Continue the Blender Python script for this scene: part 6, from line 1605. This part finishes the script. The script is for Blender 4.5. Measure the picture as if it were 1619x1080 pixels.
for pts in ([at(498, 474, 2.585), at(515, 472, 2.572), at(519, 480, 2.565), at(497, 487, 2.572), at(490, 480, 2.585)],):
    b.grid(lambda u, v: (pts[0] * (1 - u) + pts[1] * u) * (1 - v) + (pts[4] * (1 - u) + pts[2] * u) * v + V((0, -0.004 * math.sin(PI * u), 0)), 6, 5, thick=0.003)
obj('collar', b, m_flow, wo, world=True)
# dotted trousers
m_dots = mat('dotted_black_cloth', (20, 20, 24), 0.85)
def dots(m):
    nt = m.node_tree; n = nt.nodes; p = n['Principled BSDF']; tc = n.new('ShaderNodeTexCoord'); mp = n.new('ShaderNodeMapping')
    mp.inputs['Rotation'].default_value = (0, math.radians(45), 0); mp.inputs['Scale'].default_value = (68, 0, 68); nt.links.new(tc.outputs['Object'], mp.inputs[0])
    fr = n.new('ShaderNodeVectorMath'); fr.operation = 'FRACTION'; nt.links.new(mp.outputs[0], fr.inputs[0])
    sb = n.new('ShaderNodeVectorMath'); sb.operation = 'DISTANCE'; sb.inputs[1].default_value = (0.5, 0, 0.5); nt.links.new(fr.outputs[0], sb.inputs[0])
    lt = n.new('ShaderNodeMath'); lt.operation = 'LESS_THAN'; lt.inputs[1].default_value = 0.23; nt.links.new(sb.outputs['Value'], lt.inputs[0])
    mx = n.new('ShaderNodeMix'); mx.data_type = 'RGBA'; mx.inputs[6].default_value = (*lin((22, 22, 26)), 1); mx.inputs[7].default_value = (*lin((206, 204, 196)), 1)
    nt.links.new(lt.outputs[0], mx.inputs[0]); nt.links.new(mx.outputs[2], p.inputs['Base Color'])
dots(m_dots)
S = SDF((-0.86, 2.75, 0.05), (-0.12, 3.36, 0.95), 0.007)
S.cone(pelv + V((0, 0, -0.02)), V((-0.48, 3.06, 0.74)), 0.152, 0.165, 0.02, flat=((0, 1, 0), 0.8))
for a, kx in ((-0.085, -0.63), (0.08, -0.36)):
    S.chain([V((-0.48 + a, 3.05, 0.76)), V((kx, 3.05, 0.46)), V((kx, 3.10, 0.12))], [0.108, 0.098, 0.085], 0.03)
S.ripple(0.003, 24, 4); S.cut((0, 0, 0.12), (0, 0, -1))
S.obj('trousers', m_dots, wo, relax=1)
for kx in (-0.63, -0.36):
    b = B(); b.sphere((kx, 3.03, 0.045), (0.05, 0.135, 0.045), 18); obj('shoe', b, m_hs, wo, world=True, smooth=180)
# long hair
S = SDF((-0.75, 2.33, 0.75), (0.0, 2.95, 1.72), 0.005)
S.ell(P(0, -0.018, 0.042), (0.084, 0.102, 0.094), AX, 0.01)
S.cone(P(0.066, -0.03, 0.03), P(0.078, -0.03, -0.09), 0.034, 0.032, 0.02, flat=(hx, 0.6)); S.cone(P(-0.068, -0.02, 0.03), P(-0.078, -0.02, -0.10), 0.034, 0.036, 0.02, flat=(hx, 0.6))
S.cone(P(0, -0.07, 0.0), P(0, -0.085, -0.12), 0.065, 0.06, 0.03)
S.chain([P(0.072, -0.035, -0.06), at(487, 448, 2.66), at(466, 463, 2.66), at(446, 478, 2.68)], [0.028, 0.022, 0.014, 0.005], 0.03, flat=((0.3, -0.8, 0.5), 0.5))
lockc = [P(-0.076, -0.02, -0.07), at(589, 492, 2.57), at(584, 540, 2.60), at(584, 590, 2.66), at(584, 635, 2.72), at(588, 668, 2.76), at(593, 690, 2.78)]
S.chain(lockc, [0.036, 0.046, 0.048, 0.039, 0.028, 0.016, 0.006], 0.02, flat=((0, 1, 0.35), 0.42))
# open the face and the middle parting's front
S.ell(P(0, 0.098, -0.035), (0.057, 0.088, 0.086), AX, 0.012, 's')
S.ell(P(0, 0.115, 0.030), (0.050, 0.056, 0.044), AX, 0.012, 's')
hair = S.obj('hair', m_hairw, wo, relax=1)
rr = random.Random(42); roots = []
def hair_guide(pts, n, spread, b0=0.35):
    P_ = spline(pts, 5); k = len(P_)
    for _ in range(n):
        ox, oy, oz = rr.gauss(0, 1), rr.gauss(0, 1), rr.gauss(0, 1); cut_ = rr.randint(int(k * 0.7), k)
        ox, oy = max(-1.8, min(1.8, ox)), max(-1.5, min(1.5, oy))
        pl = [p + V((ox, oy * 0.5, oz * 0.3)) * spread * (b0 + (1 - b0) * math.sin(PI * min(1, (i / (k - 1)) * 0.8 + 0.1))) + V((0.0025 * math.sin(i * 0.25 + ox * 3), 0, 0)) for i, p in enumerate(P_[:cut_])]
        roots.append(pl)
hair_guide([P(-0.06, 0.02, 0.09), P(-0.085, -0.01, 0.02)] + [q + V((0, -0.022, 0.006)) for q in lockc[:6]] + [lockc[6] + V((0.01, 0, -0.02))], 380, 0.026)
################
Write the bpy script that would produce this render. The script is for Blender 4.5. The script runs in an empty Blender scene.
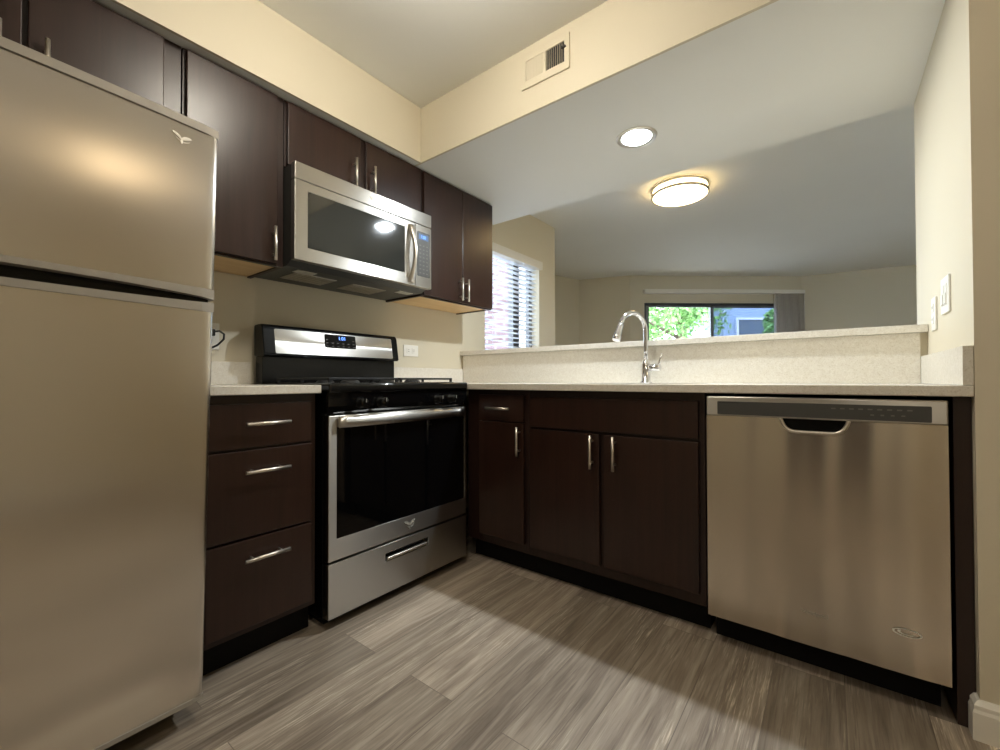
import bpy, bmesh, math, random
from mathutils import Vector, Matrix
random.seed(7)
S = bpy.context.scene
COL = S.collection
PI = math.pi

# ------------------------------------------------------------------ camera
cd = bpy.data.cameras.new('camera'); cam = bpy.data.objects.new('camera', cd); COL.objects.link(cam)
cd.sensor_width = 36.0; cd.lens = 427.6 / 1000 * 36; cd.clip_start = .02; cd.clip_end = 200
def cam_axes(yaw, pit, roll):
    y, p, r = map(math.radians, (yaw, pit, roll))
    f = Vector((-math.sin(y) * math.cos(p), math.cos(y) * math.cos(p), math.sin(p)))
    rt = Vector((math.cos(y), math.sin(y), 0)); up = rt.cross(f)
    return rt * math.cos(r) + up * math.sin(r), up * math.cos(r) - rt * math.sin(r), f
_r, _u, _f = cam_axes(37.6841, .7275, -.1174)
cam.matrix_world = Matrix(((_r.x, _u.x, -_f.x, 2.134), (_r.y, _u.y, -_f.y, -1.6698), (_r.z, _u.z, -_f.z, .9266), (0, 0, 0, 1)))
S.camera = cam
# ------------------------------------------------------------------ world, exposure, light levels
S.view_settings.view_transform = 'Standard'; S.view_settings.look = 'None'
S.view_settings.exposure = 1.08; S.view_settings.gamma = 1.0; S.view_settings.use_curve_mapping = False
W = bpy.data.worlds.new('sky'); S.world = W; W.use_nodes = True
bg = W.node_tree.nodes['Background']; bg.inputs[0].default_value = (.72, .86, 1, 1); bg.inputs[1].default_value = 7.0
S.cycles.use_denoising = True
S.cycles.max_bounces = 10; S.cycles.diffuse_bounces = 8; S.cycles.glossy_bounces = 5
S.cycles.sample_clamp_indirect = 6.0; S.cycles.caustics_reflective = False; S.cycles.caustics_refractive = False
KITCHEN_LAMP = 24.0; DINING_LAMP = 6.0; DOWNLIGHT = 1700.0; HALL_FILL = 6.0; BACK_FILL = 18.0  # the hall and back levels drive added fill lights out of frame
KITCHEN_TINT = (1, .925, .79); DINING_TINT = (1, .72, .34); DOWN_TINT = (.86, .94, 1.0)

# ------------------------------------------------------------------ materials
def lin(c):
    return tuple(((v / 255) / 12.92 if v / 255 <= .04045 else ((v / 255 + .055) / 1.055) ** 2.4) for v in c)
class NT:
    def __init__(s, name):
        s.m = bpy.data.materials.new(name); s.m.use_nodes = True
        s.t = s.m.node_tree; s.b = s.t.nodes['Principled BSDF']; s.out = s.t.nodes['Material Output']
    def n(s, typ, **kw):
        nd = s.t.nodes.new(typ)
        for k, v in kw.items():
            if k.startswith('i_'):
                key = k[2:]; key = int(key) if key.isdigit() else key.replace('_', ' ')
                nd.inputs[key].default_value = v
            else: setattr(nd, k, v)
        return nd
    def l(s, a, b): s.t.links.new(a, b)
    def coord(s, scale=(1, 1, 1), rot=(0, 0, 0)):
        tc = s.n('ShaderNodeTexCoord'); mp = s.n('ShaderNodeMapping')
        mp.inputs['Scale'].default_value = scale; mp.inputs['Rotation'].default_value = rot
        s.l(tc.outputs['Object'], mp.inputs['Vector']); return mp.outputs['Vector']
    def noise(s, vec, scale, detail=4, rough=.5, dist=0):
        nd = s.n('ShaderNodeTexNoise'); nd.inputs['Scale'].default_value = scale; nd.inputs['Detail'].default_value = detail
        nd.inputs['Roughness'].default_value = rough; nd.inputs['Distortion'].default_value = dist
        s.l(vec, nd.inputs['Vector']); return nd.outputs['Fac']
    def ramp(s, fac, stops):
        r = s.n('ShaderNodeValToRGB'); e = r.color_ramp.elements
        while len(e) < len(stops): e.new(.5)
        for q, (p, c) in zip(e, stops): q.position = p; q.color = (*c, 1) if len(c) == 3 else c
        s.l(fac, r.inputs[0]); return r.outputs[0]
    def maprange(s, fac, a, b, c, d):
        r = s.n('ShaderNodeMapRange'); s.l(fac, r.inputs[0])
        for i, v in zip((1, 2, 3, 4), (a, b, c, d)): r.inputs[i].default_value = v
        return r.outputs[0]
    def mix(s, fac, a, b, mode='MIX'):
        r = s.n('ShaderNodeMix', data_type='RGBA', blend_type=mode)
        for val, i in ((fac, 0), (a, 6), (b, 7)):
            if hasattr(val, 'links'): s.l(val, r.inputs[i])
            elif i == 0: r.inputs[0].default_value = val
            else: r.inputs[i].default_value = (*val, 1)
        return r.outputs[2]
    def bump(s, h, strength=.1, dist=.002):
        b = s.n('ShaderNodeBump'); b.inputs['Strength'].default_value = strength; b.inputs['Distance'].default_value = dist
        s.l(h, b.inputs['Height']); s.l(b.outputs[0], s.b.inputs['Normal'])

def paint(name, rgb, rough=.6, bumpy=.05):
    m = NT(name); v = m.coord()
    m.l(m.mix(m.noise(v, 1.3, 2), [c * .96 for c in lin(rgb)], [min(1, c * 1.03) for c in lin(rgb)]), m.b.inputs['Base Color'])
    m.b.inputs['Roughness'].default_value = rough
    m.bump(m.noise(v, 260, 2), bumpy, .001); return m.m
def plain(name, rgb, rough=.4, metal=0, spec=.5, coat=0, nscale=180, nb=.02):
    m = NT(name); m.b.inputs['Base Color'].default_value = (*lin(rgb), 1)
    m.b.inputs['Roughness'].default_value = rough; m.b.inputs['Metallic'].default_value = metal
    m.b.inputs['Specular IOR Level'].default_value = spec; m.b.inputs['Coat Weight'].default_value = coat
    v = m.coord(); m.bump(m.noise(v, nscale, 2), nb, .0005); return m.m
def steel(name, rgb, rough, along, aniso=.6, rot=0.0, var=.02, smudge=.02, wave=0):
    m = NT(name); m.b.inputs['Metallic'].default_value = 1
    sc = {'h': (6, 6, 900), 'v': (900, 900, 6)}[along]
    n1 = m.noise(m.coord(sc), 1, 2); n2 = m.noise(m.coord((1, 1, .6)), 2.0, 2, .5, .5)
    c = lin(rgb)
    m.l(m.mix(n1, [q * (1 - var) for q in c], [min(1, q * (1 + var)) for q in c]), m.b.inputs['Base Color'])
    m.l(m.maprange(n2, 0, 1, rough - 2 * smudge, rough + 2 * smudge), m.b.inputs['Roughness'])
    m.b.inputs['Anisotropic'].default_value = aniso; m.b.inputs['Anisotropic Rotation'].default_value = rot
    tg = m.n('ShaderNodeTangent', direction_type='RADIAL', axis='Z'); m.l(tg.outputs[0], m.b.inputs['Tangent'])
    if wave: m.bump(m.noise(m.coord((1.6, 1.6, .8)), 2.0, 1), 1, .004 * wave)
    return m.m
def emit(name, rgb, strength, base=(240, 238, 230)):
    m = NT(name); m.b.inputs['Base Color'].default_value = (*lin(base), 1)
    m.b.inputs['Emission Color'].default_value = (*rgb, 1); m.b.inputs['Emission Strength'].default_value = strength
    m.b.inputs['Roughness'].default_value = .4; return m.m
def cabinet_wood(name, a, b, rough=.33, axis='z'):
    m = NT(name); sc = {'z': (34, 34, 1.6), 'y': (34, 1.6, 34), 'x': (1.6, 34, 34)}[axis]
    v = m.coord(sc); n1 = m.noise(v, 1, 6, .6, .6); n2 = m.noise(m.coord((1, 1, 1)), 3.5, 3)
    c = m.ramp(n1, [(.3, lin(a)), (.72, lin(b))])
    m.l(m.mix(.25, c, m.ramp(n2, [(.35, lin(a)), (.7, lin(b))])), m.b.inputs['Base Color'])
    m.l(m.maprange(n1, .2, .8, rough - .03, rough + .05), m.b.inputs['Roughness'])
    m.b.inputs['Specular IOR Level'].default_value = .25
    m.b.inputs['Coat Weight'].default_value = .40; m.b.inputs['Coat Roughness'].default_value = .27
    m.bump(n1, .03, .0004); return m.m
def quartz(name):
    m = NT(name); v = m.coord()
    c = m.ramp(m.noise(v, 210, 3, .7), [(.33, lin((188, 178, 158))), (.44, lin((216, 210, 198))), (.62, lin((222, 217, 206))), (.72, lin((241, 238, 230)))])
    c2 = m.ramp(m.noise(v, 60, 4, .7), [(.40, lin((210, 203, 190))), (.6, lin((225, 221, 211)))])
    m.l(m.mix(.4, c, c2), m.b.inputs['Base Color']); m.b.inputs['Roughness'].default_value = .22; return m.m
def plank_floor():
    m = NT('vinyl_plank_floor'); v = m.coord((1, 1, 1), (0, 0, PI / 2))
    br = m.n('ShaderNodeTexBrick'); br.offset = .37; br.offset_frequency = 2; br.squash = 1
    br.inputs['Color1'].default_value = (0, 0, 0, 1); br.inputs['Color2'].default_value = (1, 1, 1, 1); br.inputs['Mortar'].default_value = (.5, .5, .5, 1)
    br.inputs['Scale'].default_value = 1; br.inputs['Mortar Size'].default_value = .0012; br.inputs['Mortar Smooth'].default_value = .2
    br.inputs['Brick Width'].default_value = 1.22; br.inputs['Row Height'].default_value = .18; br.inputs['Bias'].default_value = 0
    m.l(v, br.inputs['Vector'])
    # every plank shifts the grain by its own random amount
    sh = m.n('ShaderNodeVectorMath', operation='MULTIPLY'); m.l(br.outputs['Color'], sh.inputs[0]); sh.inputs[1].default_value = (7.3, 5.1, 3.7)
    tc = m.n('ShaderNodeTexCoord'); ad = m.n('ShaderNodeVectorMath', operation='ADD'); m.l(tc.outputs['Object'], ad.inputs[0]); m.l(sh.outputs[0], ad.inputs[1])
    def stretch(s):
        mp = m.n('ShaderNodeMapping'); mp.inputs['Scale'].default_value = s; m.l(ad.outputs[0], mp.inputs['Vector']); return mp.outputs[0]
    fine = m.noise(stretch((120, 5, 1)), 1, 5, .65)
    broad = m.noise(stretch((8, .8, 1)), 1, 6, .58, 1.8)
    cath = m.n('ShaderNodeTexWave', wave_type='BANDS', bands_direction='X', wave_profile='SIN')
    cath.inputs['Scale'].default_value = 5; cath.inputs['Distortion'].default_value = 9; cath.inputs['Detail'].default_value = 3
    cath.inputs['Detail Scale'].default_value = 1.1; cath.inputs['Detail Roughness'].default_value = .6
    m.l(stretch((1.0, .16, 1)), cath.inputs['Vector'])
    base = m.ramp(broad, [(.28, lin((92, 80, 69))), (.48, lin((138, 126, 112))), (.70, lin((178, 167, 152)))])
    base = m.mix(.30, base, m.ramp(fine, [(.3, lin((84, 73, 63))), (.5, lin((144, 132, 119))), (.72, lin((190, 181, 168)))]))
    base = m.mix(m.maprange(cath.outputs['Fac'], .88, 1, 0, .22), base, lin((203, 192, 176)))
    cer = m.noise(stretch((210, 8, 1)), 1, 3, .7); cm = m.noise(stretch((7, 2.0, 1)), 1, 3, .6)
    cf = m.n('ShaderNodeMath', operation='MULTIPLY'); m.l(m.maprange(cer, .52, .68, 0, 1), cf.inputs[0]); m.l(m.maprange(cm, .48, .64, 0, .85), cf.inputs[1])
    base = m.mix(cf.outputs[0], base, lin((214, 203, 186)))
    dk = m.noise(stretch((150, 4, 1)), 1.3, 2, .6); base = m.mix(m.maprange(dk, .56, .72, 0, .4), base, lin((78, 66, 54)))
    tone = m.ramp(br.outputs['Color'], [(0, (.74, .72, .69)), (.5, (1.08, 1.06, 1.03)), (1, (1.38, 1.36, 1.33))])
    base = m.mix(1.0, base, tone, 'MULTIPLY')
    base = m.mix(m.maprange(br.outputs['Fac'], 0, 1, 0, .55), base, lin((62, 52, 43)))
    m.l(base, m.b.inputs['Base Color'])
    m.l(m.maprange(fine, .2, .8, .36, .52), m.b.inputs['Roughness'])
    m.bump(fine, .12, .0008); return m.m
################
REQUIRED TASK.
Pictures do not belong in the copy. Reproduce exactly the lines from the one with "Write the bpy" to the one with "PI = math.pi", both lines included.

TASK RESPONSE.
Write the bpy script that would produce this render. The script is for Blender 4.5. The script runs in an empty Blender scene.
import bpy, bmesh, math, random
from mathutils import Vector, Matrix
random.seed(7)
S = bpy.context.scene
COL = S.collection
PI = math.pi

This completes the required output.